Saturday, November 8, 2008

recipes for conversation (part 1 of 3)

as noted, my exhibition is finished. i will be receiving the documentary materials for the exhibition in the next week or so, and i am intrigued to see the comments left in the guest book. in the meantime, i have been having an interesting conversation about the installation with a friend, and i've asked permission to post some of that discussion (and in no particular order). i would definitely be interested in other responses to the images, texts or installation whether you have seen it in situ or here. anyway, i am always interested in viewers' responses and questions, and i appreciate the opportunity for discussion (my friend's comments and questions are italicized, mine are in colour):

hey __,

thanks for the responses. i think there are some very interesting readings here. i will give some of my thoughts about these pieces.

ultimately, the piece is about communication, and how communication is difficult, and how language can be used poorly or cruelly or well.

it’s about how we use knowledge, and how words (and ideas) have power. it’s about what we choose to communicate, or not.

the piece is also really about relationships – between people, between ideas, between words and meaning, etc. the texts also refer to what the artwork (any artwork) actually does - they describe the relational activity that goes on between viewer/ reader and the work in the process of interpretation, as you’re looking and thinking. there are comparisons and equivalencies, but there are also contrasts.

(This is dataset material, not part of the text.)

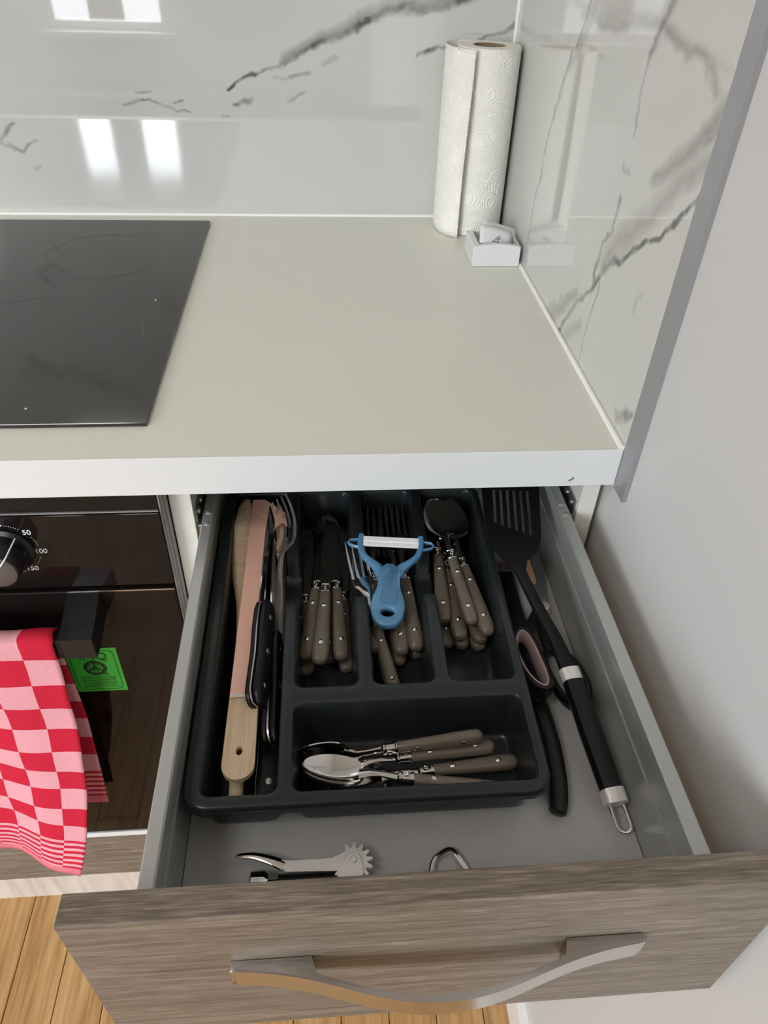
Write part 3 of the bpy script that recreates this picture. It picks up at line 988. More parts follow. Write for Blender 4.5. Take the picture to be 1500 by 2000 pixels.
# finger cut-out through the dividers around the three narrow compartments
def dip(y):
    t0, t1, t2, t3 = -0.058, -0.050, -0.014, -0.004
    if y <= t0 or y >= t3:
        return 0.0
    if y < t1:
        return math.sin((y - t0) / (t1 - t0) * PI / 2)
    if y > t2:
        return math.sin((t3 - y) / (t3 - t2) * PI / 2)
    return 1.0
for v in b.verts:
    if -0.297 < v.co.x < -0.150 and v.co.z > TF + 0.01:
        zc = TZ - 0.026 * dip(v.co.y)
        if v.co.z > zc:
            v.co.z = zc
obj('tray_shell', b, 'tray', parent=tray, smooth=50, mods=[('SOLIDIFY', dict(thickness=0.0016, offset=0))])

# ------------------------------------------------------------------ taupe-handled cutlery: prototypes lie along +x from the handle's end
def handle_parts(root, k=1.0, g=1.0):
    b = new()
    prof = [(0.0000, .0012, .0012), (0.0006, .0036, .0030), (0.0022, .0054, .0044), (0.005, .0066, .0053), (0.010, .0072, .0056), (0.025, .0070, .0054),
            (0.045, .0061, .0049), (0.065, .0053, .0045), (0.0795, .0049, .0044), (0.080, .0047, .0042)]
    tube(b, [(p[0] * k, 0, 0) for p in prof], [p[1] * g for p in prof], [p[2] * g for p in prof], seg=18, power=2.5)
    h = obj('grip', b, 'taupe', parent=root, local=True)
    for x_, hz in ((0.019, .0055), (0.062, .0046)):
        for sg in (1, -1):
            b = new()
            lathe(b, [(0.0023, -0.0012), (0.0023, 0.0003), (0.0017, 0.0009), (0.0006, 0.0012), (0, 0.0012)], (x_ * k, 0, sg * (hz * g - 0.0003)), (0, 0, sg), 14)
            obj('rivet', b, 'chrome', parent=h, local=True)
    b = new()
    e = 0.080 * k
    loft(b, [[(e + dx, w * c, t * s) for c, s in [(math.copysign(abs(math.cos(a)) ** .7, math.cos(a)), math.copysign(abs(math.sin(a)) ** .7, math.sin(a))) for a in [2 * PI * q / 16 for q in range(16)]]]
             for dx, w, t in ((-0.0005, .0046, .0042), (0, .0050, .0045), (0.001, .0050, .0045), (0.0016, .0044, .0041), (0.004, .0042, .0040), (0.0085, .0040, .0036), (0.0092, .0046, .0040), (0.0105, .0045, .0038), (0.0120, .0032, .0018))])
    bo = obj('bolster', b, 'steel', parent=root, local=True)
    b = new()
    tube(b, [(e + 0.0058 + 0.0017 * math.cos(2 * PI * q / 14), 0.0017 * math.sin(2 * PI * q / 14), 0.0041) for q in range(14)], 0.0006, seg=6, closed=True)
    tube(b, [(e + 0.0026, 0, 0.0043), (e + 0.0040, 0, 0.0047)], 0.0010, seg=6)
    obj('bolster_emblem', b, 'chrome', parent=bo, local=True)
    return e + 0.0115


def plate_shape(stations, thick, zf=None, ny=6):
    """a blade or bowl: stations (x, y0, y1); zf(x, v) lifts it, v in -1..1 across"""
    b = new()
    top, bot = [], []
    for i, (x_, y0, y1) in enumerate(stations):
        rt, rb = [], []
        for j in range(ny + 1):
            v = -1 + 2 * j / ny
            y = y0 + (y1 - y0) * j / ny
            z = zf(x_, v) if zf else 0.0
            th = thick(x_, v) if callable(thick) else thick
            rt.append(b.verts.new((x_, y, z + th / 2)))
            rb.append(b.verts.new((x_, y, z - th / 2)))
        top.append(rt)
        bot.append(rb)
    m = len(stations)
    for i in range(m - 1):
        for j in range(ny):
            b.faces.new((top[i][j], top[i + 1][j], top[i + 1][j + 1], top[i][j + 1]))
            b.faces.new((bot[i][j], bot[i][j + 1], bot[i + 1][j + 1], bot[i + 1][j]))
        for j in (0, ny):
            b.faces.new((top[i][j], bot[i][j], bot[i + 1][j], top[i + 1][j]))
    for i in (0, m - 1):
        for j in range(ny):
            b.faces.new((top[i][j], top[i][j + 1], bot[i][j + 1], bot[i][j]))
    return b


I3 = Matrix.Identity(3)


def proto_knife(label, group):
    t = thing('table_knife', label, 'knife', group=group)
    e = handle_parts(t)
    st = []
    for q in range(25):
        f_ = q / 24
        x_ = e + 0.096 * f_
        lo = -0.0045 - 0.0028 * min(1, f_ * 6) if f_ > 0.02 else -0.0035
        hi = 0.0040 + 0.0026 * min(1, f_ * 4)
        r = max(0.0, (f_ - 0.80) / 0.20)
        lo2 = lo + (0.0045 - lo) * (1 - math.sqrt(max(0, 1 - r * r)))
        hi2 = hi - 0.0022 * r * r
        st.append((x_, min(lo2, hi2 - 0.0004), hi2))
    obj('blade', plate_shape(st, lambda x_, v: 0.0015 * (0.62 + 0.38 * v)), 'steel', parent=t, local=True)
    return t


def proto_fork(label, group):
    t = thing('table_fork', label, 'fork', group=group)
    e = handle_parts(t)
    b = new()
    pts = [(e - 0.001, 0, 0), (e + 0.012, 0, 0.0008), (e + 0.024, 0, 0.0016), (e + 0.034, 0, 0.0004), (e + 0.040, 0, -0.0008)]
    tube(b, pts, [0.0030, 0.0024, 0.0030, 0.0062, 0.0098], [0.0017, 0.0016, 0.0014, 0.0012, 0.0010], seg=12, power=2.6)
    tube(b, [(e + 0.038, 0, -0.0006), (e + 0.046, 0, -0.0022), (e + 0.052, 0, -0.0030)], [0.0092, 0.0108, 0.0108], [0.0010, 0.0009, 0.0009], seg=12, power=4)
    for k in range(4):
        y = -0.0088 + 0.00587 * k
        tube(b, [(e + 0.050, y, -0.0028), (e + 0.064, y, -0.0026), (e + 0.080, y * 1.02, -0.0002), (e + 0.095, y * 1.03, 0.0042)], [0.0018, 0.0016, 0.0013, 0.0006], [0.0010, 0.0009, 0.0008, 0.0005], seg=8)
    obj('tines', b, 'steel', parent=t, local=True)
    return t


def proto_spoon(label, group, bl, bw, neck, name='table_spoon', depth=0.0085, k=1.0):
    t = thing(name, label, 'spoon', group=group)
    e = handle_parts(t, k, 0.87 if k < 1 else 1.0)
    b = new()
    tube(b, [(e - 0.001, 0, 0), (e + neck * .5, 0, 0.0010), (e + neck * .85, 0, 0.0012), (e + neck + 0.004, 0, -0.0008)], [0.0034, 0.0028, 0.0034, 0.0052], [0.0018, 0.0016, 0.0013, 0.0010], seg=12)
    obj('neck', b, 'steel', parent=t, local=True)
    st = []
    N = 22
    for q in range(N + 1):
        u = 0.5 - 0.5 * math.cos(PI * q / N)
        uu = u ** 0.86
        w = bw / 2 * max(0.0, 1 - (2 * uu - 1) ** 2) ** 0.44
        w = max(w, 0.0028 if u < 0.5 else 0.0016)
        st.append((e + neck + bl * u, -w, w))
    x0 = e + neck
    def zf(x_, v):
        u = (x_ - x0) / bl
        return -depth * (math.sin(PI * min(1, max(0, u * 0.97 + 0.015)))) ** 0.7 * (1 - v * v * 0.96) - 0.0005
    obj('bowl', plate_shape(st, 0.0011, zf, ny=10), 'steel', parent=t, local=True)
    return t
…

I've been looking at your works, and here are what i get from them:

"you prefer comfort to wholeness"
I really like this one. Me too. People will often avoid issues in their life because of pain that they may need to face to overcome it, even though they would be a more whole person after facing their issue(s). The picture looks like the skeletons are tucked in, trying to feel luxurious with their things, while they are in fact dead. I'm not too sure how the knot fits in, my best guess is that the strength of the knot comes from it's tightness - uncomfortable. very nice reading. the knot also represents connection (an unhealthy one, perhaps?) and to echo the relationship between comfort and wholeness. they look the same, but they’re not.

"make a hole in silence"
I don't get this one. Lions are often associated with royalty, which ties in with the crowns, but from there....these things also represent authority, and therefore the authority to speak into things, to speak into silence, to take control and exercise your power. and words are often the first way people do that. that’s how the prophetic functions, in the sense of brueggemann's "prophetic imagination".

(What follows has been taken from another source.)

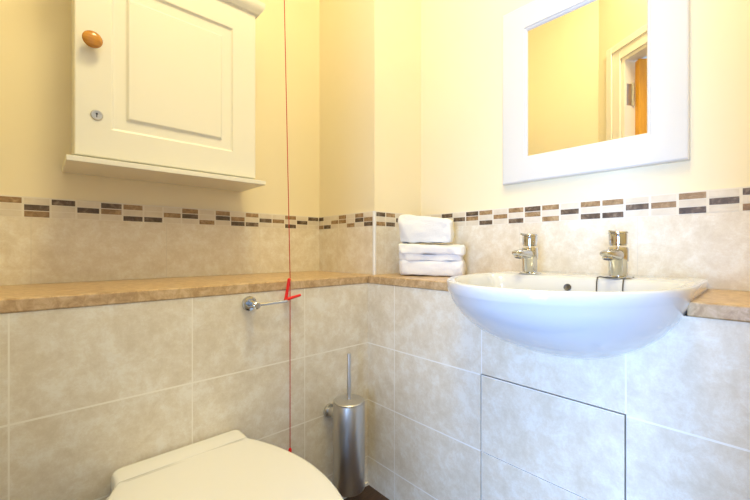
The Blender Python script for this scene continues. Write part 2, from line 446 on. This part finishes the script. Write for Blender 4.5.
# ------------------------------------------------------------------ mirror
MY0, MY1, MZ0, MZ1 = .1685, .7700, 1.313, 2.026
GY0, GY1, GZ0, GZ1 = .2745, .6760, 1.4175, 1.9290
mr = thing('wall_mirror', 'rectangular wall mirror in a broad white frame above the basin', 'mirror', (XB + PT, (MY0 + MY1) / 2, MZ0))
cy = (MY0 + MY1) / 2
def rect(x, oy, oz):      # positive insets from the outer edge
    return [(x, MY0 - cy + oy, oz), (x, MY1 - cy - oy, oz), (x, MY1 - cy - oy, MZ1 - MZ0 - oz), (x, MY0 - cy + oy, MZ1 - MZ0 - oz)]
ib = GY0 - MY0
prof = [(0, 0), (-.016, 0), (-.021, .002), (-.0235, .006), (-.0235, ib - .014), (-.0225, ib - .012), (-.019, ib - .0105), (-.019, ib - .006), (-.017, ib - .003), (-.012, ib - .001), (-.010, ib)]
rows = [rect(x, i, i) for x, i in prof] + [rect(0, ib, ib)]
bm = B(); loft(bm, rows + [rows[0]], cap0=False, cap1=False); bmesh.ops.remove_doubles(bm, verts=bm.verts[:], dist=1e-6)
obj('frame', bm, FRAME, mr, angle=30)
bm = B(); box(bm, -.011, -.004, GY0 - cy - .003, GY1 - cy + .003, GZ0 - MZ0 - .003, GZ1 - MZ0 + .003)
obj('glass', bm, MIRROR, mr, smooth=False)

# ------------------------------------------------------------------ wall cabinet
cb = thing('wall_cabinet', 'cream wall cabinet with a raised-panel door hung above the stone ledge', 'cabinet', (.374, YB + PT, 1.311))
X0, X1 = .079 - .374, .669 - .374
yb = lambda y: y - (YB + PT)
zz = lambda z: z - 1.311
bm = B(); box(bm, X0 + .003, X1 - .003, yb(1.492), 0, zz(1.328), zz(2.035)); obj('body', bm, CAB, cb, smooth=False, bevel=.002)
bm = B(); box(bm, .058 - .374, .696 - .374, yb(1.431), 0, 0, zz(1.328)); obj('base_board', bm, CAB, cb, bevel=.0022, seg=3)
# raised panel door: concentric mitred profile on the front
DZ0, DZ1, DY = 1.3405, 2.027, 1.470
def drect(off, y, ax=0, az0=0, az1=0):
    return [(X0 + off[0], yb(y), zz(DZ0) + off[2]), (X1 - off[1], yb(y), zz(DZ0) + off[2]), (X1 - off[1], yb(y), zz(DZ1) - off[3]), (X0 + off[0], yb(y), zz(DZ1) - off[3])]
def dr_(i, y): return drect((i, i, i, i), y)
P = (.094, .094, .094, .094)
def pan(d, y): return drect(tuple(q + d for q in P), y)
rows = [dr_(0, 1.490), dr_(0, DY + .004), dr_(.0015, DY + .0012), dr_(.004, DY),
        pan(0, DY), pan(.002, DY + .0012), pan(.005, DY + .0062), pan(.009, DY + .0080), pan(.041, DY + .0095), pan(.0445, DY + .0070), pan(.0475, DY + .0020), pan(.050, DY + .0003)]
dd = obj('door', loft(B(), rows), CAB, cb, angle=20)
# ogee cornice
cr = [(.000, 2.022), (.004, 2.026), (.012, 2.028), (.016, 2.034), (.022, 2.042), (.028, 2.052), (.030, 2.062), (.030, 2.075)]
rows = []
for p, z in cr:
    rows.append([(X0 - p, 0, zz(z)), (X0 - p, yb(1.472) - p, zz(z)), (X1 + p, yb(1.472) - p, zz(z)), (X1 + p, 0, zz(z))])
bm = B(); loft(bm, rows)
obj('cornice', bm, CAB, cb, angle=30)
bm = B(); lathe(bm, [(.012, 0), (.011, .006), (.0095, .012), (.012, .018), (.0205, .023), (.0255, .0275), (.0262, .0315), (.0235, .0365), (.016, .0405), (.007, .042), (.0005, .0422)], (.1215 - .374, yb(DY), zz(1.700)), (0, -1, 0), 32)
obj('knob', bm, PINE, dd, label='round turned orange pine knob')
bm = B(); lathe(bm, [(.0165, 0), (.0165, .0025), (.0145, .0045), (.0105, .0045), (.0105, .0025), (.0001, .0025)], (.1350 - .374, yb(DY), zz(1.474)), (0, -1, 0), 28)
lk = obj('lock', bm, BRASS, dd, label='small silver keyhole lock')
bm = B(); box(bm, .1335 - .374, .1362 - .374, yb(DY) - .0034, yb(DY) - .0024, zz(1.467), zz(1.481)); lathe(bm, [(.0032, .0024), (.0032, .0034)], (.135 - .374, yb(DY), zz(1.478)), (0, -1, 0), 12)
lk2 = obj('keyhole', bm, DARKHOLE, dd)

# ------------------------------------------------------------------ toilet
tl = thing('toilet', 'white toilet with closed lid in front of the tiled boxing under the cabinet', 'toilet', (.315, YA, 0))
def egg(cx, y0, y1, hw, z, n=72, wide=.45, back=4.2, inset=0):
    """y0 back (near wall), y1 front tip; local y is negative into the room"""
    ym = y0 + (y1 - y0) * wide; r = []
    for k in range(n):
        t = 2 * math.pi * k / n; c, s = math.cos(t), math.sin(t)
        e = 2.15 if c < 0 else back
        x = math.copysign(abs(s) ** (2 / (2.15 if c < 0 else back)), s) * (hw - inset)
        y = ym + (math.copysign(abs(c) ** (2 / e), c) * ((y0 - ym - inset) if c > 0 else (ym - y1 - inset)))
        r.append((cx + x, y, z))
    return r
LB, LF, LW, BHW = -.083, -.72, .247, .176
def lid_outline(z, inset=0.0):
    """straight back edge as wide as the hinge cover, bulging sides, round front"""
    right = []
    for q in range(7):
        a = math.pi / 2 * q / 6; right.append((BHW - .012 + .012 * math.sin(a), LB - .012 + .012 * math.cos(a)))
    n = 30
    for q in range(1, n + 1):
        u = q / n
        if u < .5:
            v = u / .5; yy = LB - .012 - .270 * v; hw = BHW + (LW - BHW) * math.sin(math.pi / 2 * v) ** .85
        else:
            v = (u - .5) / .5; a = math.pi / 2 * v
            yy = LB - .282 - (LB - .282 - LF) * math.sin(a); hw = LW * max(math.cos(a), 0) ** .92
        right.append((hw, yy))
    pts = [(0.0, LB)] + right[:-1] + [(0.0, LF)] + [(-x, y) for x, y in reversed(right[:-1])]
    cy_ = -.36; fx = 1 - inset / LW; fy = 1 - inset / .32; fb = 1 - (max(0, inset - .012) + inset * .04) / .32
    return [(x * fx, cy_ + (y - cy_) * (fy if y < cy_ else fb), z) for x, y in pts]
rows = [lid_outline(z_, i_) for i_, z_ in ((.004, .418), (0, .421), (0, .437), (.0015, .4415), (.005, .4440), (.012, .4452), (.03, .4458), (.07, .4462), (.13, .4466), (.20, .4468))]
obj('lid', loft(B(), rows), SEATW, tl, angle=60)
# seat ring under the lid
rows = [lid_outline(z_, i_) for i_, z_ in ((.007, .398), (.003, .401), (.003, .413), (.007, .4165))]
obj('seat', loft(B(), rows), SEATW, tl, angle=60)
# hinge block at the back, flush with the lid top
def rr(hw, y0, y1, r, z, inset=0, n=8):
    pts = []
    hw -= inset; y0 -= inset; rb = r = max(r - inset * .5, .004)
    for cx, cy_, a0, r in ((hw - rb, y0 - rb, 0, rb), (-hw + rb, y0 - rb, 90, rb), (-hw + .003, y1 + .003, 180, .003), (hw - .003, y1 + .003, 270, .003)):
        for q in range(n + 1):
            a = math.radians(a0 + 90 * q / n); pts.append((cx + r * math.cos(a), cy_ + r * math.sin(a), z))
    return pts
rows = [rr(.176, -.004, -.0826, .022, .400), rr(.176, -.004, -.0826, .022, .432), rr(.176, -.004, -.0826, .022, .440, .003), rr(.176, -.004, -.0826, .022,   .4452, .006), rr(.176, -.004, -.0826, .022, .4462, .012)]
hb = obj('hinge_cover', loft(B(), rows), SEATW, tl, angle=60)
bm = B(); box(bm, .132, .152, -.0285, -.0275, .4447, .4462); obj('hinge_mark', bm, BRASS, hb, smooth=False, label='small embossed mark')
# pan
rows = []
for z_, b_, f_, w_ in ((0, -.004, -.43, .125), (.02, -.004, -.43, .125), (.10, -.004, -.42, .118), (.20, -.004, -.47, .135), (.28, -.004, -.55, .175), (.34, -.004, -.60, .208), (.385, -.004, -.62, .222), (.397, -.004, -.622, .222), (.3975, -.01, -.60, .20)):
    rows.append(egg(0, b_, f_, w_, z_, wide=.5))
obj('pan', loft(B(), rows), CERAMIC, tl, angle=60)

# ------------------------------------------------------------------ toilet brush
bx, by = .886, 1.114
tb = thing('toilet_brush', 'brushed steel toilet brush in a wall-mounted cylinder holder beside the corner', 'toilet brush', (bx, by, .118))
bm = B(); lathe(bm, [(.059, 0), (.0615, .003), (.0615, .330), (.0605, .332), (.0585, .332)], n=48); obj('holder', bm, STEEL, tb)
bm = B(); lathe(bm, [(.0600, .3325), (.0600, .337), (.0570, .340), (.012, .342), (.009, .343)], n=48); obj('holder_lid', bm, STEEL, tb)
bm = B(); lathe(bm, [(.0082, .341), (.0085, .515), (.0075, .519), (.003, .520)], n=20); obj('handle', bm, STEEL, tb)
bm = B(); d = Vector((-.35, 1, 0)).normalized()
lathe(bm, [(.0175, 0), (.0175, .040)], (-.022, .052, .275), (-.12, 1, 0), 20); lathe(bm, [(.026, .036), (.026, .047), (.024, .0485)], (-.022, .052, .275), (-.12, 1, 0), 28)
obj('wall_bracket', bm, STEEL, tb)

# ------------------------------------------------------------------ toilet roll holder
rh = thing('toilet_roll_holder', 'chrome toilet roll holder with a bare horizontal bar just below the ledge', 'toilet roll holder', (.529, YA, .857))
bm = B(); lathe(bm, [(.0255, 0), (.0255, .007), (.0235, .0105), (.0165, .0125)], (0, 0, 0), (0, -1, 0), 36); obj('rosette', bm, CHROME, rh)
bm = B(); lathe(bm, [(.0125, .012), (.0115, .046), (.0125, .050), (.0125, .066), (.009, .069)], (0, 0, 0), (0, -1, 0), 24); obj('post', bm, CHROME, rh)
bm = B(); tube(bm, [(.0, -.058, .001), (.030, -.058, .001), (.112, -.058, .003), (.116, -.058, .003)], [.0052, .0052, .0052, .003], 12); obj('bar', bm, CHROME, rh)

# ------------------------------------------------------------------ emergency pull cord
pc = thing('emergency_pull_cord', 'thin red emergency pull cord hanging from the ceiling in front of the ledge', 'pull cord', (.678, 1.200, .30))
bm = B()
top = Vector((.672 - .678, 1.287 - 1.2, HC - .30))
tube(bm, [(0, 0, 0), (0, 0, .55), (.0005, 0, .626), (.001, .004, .70), top], .0016, 8)
obj('cord', bm, REDCORD, pc)
bm = B()
A = Vector((-.006, -.004, .931 - .30)); Bv = Vector((-.021, -.006, .860 - .30)); Cv = Vector((.040, -.006, .8715 - .30))
tube(bm, [A, A.lerp(Bv, .5), Bv], [.0062, .0056, .0062], 12); tube(bm, [Bv, Bv.lerp(Cv, .6), Cv], [.0062, .0054, .0045], 12)
for p in (A, Bv): bmesh.ops.create_uvsphere(bm, u_segments=12, v_segments=8, radius=.0066, matrix=Matrix.Translation(p))
obj('handle', bm, RED, pc, label='bright red plastic angled handle')
bm = B(); lathe(bm, [(.030, HC - .30), (.030, HC - .325), (.022, HC - .332), (.006, HC - .336)], (top.x, top.y, 0), n=28)
obj('ceiling_rose', bm, WHITE_TRIM, pc)
bm = B(); lathe(bm, [(.003, -.012), (.006, -.008), (.006, .006), (.003, .012)], n=12); obj('cord_weight', bm, RED, pc)

# ------------------------------------------------------------------ towels
def towel(name, loc, rz, wd, dp_, heights, label, seed, lean=0, edge=.30):
    rnd = random.Random(seed)
    t = thing(name, label, 'towel', loc, rz, 'folded towels on the ledge')
    bm = B(); z0 = 0.0; h = sum(heights); M_ = 56; n1 = 11
    for k, lh in enumerate(heights):
        ww, d2 = wd / 2 - rnd.uniform(0, .008), dp_ / 2 - rnd.uniform(0, .008)
        cx = rnd.uniform(-.004, .004); cyy = rnd.uniform(-.003, .003); rows = []
        rr_ = min(lh * edge, .018) * (1 if len(heights) == 1 else .8)
        for i in range(n1):
            a = math.pi * i / (n1 - 1)
            q1 = math.copysign(abs(math.cos(a)) ** .55, math.cos(a))
            zc = z0 + lh / 2 - q1 * lh / 2 * 1.10
            ins = (1 - math.sin(a) ** .6) * rr_
            r = []
            for q in range(M_):
                tt = 2 * math.pi * q / M_; c, s = math.cos(tt), math.sin(tt)
                x = math.copysign(abs(c) ** .25, c) * (ww - ins); y = math.copysign(abs(s) ** .25, s) * (d2 - ins)
                wob = .0040 * math.sin(x / wd * 15 + seed + k * 2 + zc * 40) + .0035 * math.sin(11 * y / dp_ + k * 1.7)
                top = zc / h
                sag = -.012 * top * (max(0, x) / ww) ** 2 + .006 * top * math.cos(x / ww * 2.2 + seed)
                r.append((cx + x + wob * .6 + lean * zc, cyy + y + wob, max(zc + wob * .5 * top + sag, 0.0)))
            rows.append(r)
        loft(bm, rows); z0 += lh
    o = obj('cloth', bm, TOWEL, t, angle=80)
    sb = o.modifiers.new('soft', 'SUBSURF'); sb.levels = 1; sb.render_levels = 2
    tx = bpy.data.textures.new('towel_folds', 'CLOUDS'); tx.noise_scale = .05
    dm = o.modifiers.new('folds', 'DISPLACE'); dm.texture = tx; dm.strength = .014; dm.mid_level = .5
    return t
RZ = math.atan2(-.866, .5)
towel('folded_towel', (1.287, 1.022, ZL + .004), RZ, .285, .165, (.066, .030, .038), 'lower thick folded white towel lying on the short stone ledge', 3, lean=-.04)
towel('folded_towel', (1.268, 1.040, ZL + .146), RZ, .235, .140, (.110,), 'upper smaller folded white towel lying on top of the other towel', 8)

"I remember how it feels to be adored"
Not too sure. I guess drawing from my experience, and relating that to the drawing, I would always feel vulnerable (as the man is naked) as though I want to keep people feeling this way (to gratify my self-worth) but that at any moment they may see the truth of who I am - which relates to the flames; scared that things may get out of control. that being said, the flowers don't seem to fit in with that. there is that, but there is also the idea of longing, of missing the feeling of being adored. passion, love, romance, even desire.

"Why not just say 'lover'"
Another one I appreciate. People won't actually use words to communicate how they feel about others. There is an idea that if I say "I Love You," I give the other person a trump over me. That my frank honesty gives something to others that people can hold against me. Instead I use body language. To communicate what I mean without committing by actually saying what I feel. It's foolish. On a personal note, I've been to a few funerals and it seems so silly for people to get together after someone is dead to say how you really feel about that person. I always wonder at funerals "Did he know you felt that way about him?" There would probably be a lot a value in honestly telling someone what you think of them while they are alive to appreciate it. right. pretty straightforward, i think. once again, it’s about using words, the right words, perhaps even provocative words. again, there’s passion here (that image could be interpreted various ways – it’s from a worship conference brochure, but it looks sensual, or even sexual), but there are also different ways of saying “lover”.